In queste brevi e icastiche affermazioni risiede gran parte della fortuna di Franco Gentilini, artista nato a Faenza nell’agosto del 1909 e trasferitosi a Roma negli anni Trenta del Novecento, noto per i suoi rapporti con molti letterati e altrettanto famoso per i numerosi ritratti femminili che realizzò durante la sua carriera. Romano per scelta, per attrazione – potremmo dire; un’attrazione irresistibile esercitata – come egli stesso ha raccontato – da alcune illustrazioni realizzate da Scipione per la «Fiera Letteraria» e che portò il giovane artista faentino a frequentare e divenire membro dell’elitario circolo di artisti e scrittori che si riuniva nella saletta del famoso caffè Aragno. Lì divenne amico di protagonisti della vita intellettuale romana di quegli anni: da Emilio Cecchi ad Ardengo Soffici, da Giuseppe Ungaretti a Bruno Barilli.

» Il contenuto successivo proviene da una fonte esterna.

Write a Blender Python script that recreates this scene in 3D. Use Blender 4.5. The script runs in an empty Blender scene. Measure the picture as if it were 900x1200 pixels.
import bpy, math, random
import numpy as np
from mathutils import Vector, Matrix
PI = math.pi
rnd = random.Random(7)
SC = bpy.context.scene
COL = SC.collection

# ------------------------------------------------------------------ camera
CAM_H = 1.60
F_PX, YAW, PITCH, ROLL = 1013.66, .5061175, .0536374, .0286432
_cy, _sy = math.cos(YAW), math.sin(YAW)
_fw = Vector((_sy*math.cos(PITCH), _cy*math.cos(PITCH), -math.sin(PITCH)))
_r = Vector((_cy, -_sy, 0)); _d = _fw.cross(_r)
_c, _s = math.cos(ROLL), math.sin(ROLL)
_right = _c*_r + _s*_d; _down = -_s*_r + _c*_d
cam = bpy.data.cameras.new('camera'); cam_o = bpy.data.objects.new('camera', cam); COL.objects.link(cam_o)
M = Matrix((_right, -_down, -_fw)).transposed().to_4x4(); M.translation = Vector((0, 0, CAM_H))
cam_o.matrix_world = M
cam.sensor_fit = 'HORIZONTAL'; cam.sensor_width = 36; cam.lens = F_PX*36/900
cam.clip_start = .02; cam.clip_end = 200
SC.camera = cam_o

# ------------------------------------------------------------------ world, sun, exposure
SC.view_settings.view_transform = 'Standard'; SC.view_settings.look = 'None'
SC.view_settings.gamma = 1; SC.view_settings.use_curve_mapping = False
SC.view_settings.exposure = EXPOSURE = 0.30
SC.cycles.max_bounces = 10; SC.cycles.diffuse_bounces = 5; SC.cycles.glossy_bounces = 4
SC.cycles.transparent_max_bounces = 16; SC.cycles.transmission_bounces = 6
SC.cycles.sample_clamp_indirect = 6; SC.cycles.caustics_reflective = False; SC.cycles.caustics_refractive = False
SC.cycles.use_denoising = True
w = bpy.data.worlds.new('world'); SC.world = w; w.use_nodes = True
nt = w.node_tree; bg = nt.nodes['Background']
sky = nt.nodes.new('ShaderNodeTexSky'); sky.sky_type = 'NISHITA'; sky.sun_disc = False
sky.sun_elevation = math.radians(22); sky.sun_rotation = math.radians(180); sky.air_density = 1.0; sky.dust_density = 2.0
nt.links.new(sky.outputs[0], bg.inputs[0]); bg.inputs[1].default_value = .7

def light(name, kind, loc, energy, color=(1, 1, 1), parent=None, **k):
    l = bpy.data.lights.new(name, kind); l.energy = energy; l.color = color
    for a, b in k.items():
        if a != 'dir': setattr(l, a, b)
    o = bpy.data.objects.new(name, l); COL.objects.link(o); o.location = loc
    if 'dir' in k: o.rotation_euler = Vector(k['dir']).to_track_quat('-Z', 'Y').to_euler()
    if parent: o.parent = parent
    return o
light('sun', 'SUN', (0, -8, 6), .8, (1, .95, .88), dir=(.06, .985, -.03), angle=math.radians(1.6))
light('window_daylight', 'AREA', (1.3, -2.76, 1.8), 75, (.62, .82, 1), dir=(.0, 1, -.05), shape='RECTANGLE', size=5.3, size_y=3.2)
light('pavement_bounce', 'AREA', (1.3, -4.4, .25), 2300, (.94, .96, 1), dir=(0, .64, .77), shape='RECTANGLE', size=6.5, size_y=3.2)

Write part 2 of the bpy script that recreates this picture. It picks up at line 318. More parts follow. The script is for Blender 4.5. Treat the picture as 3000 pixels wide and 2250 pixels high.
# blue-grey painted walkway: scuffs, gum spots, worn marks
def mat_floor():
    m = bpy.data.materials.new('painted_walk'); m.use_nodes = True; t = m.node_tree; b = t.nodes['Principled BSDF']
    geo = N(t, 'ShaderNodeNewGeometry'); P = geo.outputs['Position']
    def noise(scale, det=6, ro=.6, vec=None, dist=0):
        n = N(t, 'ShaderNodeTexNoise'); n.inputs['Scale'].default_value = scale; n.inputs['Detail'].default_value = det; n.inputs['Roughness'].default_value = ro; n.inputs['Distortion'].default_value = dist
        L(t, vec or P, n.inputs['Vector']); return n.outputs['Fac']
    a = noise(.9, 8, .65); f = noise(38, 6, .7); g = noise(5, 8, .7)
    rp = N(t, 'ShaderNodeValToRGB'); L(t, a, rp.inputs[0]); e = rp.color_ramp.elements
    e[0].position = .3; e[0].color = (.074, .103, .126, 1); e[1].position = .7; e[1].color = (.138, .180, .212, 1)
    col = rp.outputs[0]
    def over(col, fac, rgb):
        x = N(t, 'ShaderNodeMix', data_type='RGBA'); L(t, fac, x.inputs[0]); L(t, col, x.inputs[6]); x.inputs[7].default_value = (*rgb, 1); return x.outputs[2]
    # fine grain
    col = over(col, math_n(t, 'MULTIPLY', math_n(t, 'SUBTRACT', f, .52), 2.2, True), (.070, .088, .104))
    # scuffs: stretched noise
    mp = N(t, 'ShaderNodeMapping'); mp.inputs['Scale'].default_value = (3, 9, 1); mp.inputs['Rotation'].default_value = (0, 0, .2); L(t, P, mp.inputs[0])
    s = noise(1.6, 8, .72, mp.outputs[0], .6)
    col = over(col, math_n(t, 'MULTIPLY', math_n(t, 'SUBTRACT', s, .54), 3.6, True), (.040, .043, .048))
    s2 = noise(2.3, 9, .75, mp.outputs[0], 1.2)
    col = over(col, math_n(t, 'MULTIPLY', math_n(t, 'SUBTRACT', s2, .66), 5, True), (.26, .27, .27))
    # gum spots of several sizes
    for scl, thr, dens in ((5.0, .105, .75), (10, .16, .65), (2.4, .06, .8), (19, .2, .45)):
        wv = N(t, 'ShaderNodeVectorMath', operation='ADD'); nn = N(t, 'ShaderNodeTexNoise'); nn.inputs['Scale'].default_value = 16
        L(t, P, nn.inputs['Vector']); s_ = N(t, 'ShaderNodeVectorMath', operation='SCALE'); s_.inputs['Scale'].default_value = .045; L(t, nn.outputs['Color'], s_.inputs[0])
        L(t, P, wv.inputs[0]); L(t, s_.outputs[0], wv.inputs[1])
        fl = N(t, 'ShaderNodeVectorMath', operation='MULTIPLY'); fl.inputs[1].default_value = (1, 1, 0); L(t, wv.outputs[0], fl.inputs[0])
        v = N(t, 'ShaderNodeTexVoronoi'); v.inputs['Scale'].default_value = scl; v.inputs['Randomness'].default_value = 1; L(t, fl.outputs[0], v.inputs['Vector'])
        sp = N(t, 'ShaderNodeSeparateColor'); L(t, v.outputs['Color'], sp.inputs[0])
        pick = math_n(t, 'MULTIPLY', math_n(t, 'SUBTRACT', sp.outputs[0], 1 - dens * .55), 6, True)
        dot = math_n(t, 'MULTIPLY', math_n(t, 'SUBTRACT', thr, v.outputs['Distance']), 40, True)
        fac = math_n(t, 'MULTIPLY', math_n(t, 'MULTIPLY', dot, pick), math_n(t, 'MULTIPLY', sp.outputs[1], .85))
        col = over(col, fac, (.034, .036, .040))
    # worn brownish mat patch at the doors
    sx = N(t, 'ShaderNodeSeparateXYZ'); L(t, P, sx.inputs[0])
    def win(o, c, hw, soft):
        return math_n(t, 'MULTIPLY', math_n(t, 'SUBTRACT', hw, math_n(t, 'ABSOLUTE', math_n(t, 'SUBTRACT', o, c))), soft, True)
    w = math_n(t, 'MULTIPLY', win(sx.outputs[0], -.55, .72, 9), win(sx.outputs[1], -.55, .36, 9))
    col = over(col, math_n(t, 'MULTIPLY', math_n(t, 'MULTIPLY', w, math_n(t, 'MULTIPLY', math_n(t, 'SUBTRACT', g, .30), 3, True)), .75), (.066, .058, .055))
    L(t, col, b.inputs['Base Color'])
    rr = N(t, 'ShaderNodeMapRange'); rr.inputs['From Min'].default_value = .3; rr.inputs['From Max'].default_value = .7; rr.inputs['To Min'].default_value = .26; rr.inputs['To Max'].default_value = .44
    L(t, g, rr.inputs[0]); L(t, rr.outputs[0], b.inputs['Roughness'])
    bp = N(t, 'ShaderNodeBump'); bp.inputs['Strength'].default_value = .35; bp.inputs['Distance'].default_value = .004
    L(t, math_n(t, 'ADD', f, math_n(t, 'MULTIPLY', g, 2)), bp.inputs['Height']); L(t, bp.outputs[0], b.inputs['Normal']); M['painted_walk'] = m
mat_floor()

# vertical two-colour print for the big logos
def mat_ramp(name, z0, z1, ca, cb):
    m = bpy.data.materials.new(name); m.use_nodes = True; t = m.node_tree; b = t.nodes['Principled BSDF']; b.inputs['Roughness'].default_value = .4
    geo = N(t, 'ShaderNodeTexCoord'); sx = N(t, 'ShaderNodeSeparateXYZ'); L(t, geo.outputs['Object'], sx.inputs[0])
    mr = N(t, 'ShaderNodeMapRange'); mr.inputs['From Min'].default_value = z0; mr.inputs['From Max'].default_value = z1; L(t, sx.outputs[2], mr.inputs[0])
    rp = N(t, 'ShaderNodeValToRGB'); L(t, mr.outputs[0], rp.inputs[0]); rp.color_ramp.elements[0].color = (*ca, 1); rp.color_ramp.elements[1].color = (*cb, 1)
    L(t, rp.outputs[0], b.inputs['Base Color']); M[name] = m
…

Sin dalla sua formazione, Gentilini mostrò dunque la sua propensione per la grafica e per il fruttuoso sodalizio tra arti visive e scrittura, che segnò tutta la sua esistenza e gli procurò l’appellativo di «pittore prediletto dai letterati». Ma il suo incontro con la letteratura non si limitò esclusivamente al contemporaneo (come ad esempio un’acquaforte per Frammenti di una sconfitta di Vittorio Sereni o i sei disegni per La formica argentina di Italo Calvino); egli mise alla prova la propria arte confrontandosi anche con opere cronologicamente distanti e disparate: dalla Metamorfosi di Kafka (1953) alla Commedia dantesca (1959).